誰しも、家族に言われた「いい子」、小さい頃から叩きこまれた思想にある程度縛られている。そこを変えることができる。変えたい部分は書き換えてもいいよ。そう励ましてくれているようでもありました。
「今、この瞬間を精一杯生きろ!」というメッセージ
『カモメのジョナサン』は私が子供の頃、世界中でベストセラーになった本だそうです。団塊の世代の方が読まれたのだと思います。当時の本には、今回掲載されている4章の「カモメの群れの飛行訓練が儀式化する」パートが無かったそうです。つまり、ジョナサンは群れに飛行の喜びを教えることに成功し、ハッピーエンド!だったということです。(読んでいないので正確ではないかもしれません。
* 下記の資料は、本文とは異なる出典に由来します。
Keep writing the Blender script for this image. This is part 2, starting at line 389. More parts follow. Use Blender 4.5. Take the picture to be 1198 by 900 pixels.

)
この本のオチとはえらい違いです。完成版はある流行りごとの始まりと終わりまでを全部あらわしています。なんだか、高度成長期を追え、下降・縮小している日本の話のようでもあります(欧米ではキリスト教の今昔を想像するのかもしれません)。
一方、当時のジョナサンは成功物語。高度成長で盛り上がっている最中、「やっぱり俺たち正解!成功!」と感じられる満足感があったのではないでしょうか。
でもね、新しく加わったパート4では、ジョナサンはまたどこかで他の群れに教えているのであり、現実世界ではジョナサンの様な人たちがあちこちで煌めいて、大小様々な流行を創りだしては消えていっているということなんだろうと思います。
今、この瞬間を精一杯生きろ!そういうことなのだと思いました。
私もジョナサンのように生きるべく、精進しようと思います。
短くて読みやすい本なので、ぜひ一度読んでみてください。